Managing employees with life demands beyond parenting
- The instinct to create special accommodations for parents risks missing everyone else with equally demanding circumstances: illness, caregiving, bereavement, mental health.
- Flexibility is the single highest-leverage thing a manager can offer — it appears consistently across HR research as a retention and motivation driver.
- Autonomy, purpose, and mastery (Daniel Pink's framework) are strong guides for structuring roles that attract and keep people through hard seasons.
- Get to know each person's context individually — ask what they're struggling with, not just what category they belong to.

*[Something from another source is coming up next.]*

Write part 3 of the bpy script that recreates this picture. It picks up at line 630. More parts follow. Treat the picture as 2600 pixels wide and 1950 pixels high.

- Legally, exempt vs. non-exempt status affects what flexibility you can offer; know the rules, then be as creative as possible within them.
- Leaders conflate control with management: giving flexibility doesn't mean losing accountability.
On professional communication about personal conflicts:
- Default to "I'm not available" rather than explaining the reason — most professional contexts don't need the detail.
- Volunteering personal reasons (picking up a child, a family event) can invite discrimination or shape perceptions in ways that are hard to reverse.
- This isn't about hiding life; it's about keeping personal and professional contexts appropriately separate.
- In high-trust relationships or organisations with strong work-life cultures, more openness is fine — read the room.
- Setting boundaries and saying no without justification is a skill, not rudeness.
Developing leadership skills as a program manager
- Start inside your organisation: most mid-to-large firms have leadership development programmes; participate even if imperfect — visibility matters.
- Solicit structured feedback regularly. The three-step model from episode 107 (Tom Henshaw) is a practical starting point.
- A 360-degree assessment — feedback from reports, peers, and managers — surfaces blind spots that self-assessment misses.
- Reading alone isn't enough: pair learning with a method to measure whether it changed anything.
- After any training or book, ask: "What will this look like in practice, and how will I know if it worked?"
- Recommended resource: the "11 crucial books every leader should read" list at coachingforleaders.com/crucial.
- External coaching or peer accountability (e.g., a leadership academy) adds the commitment layer that solo study lacks.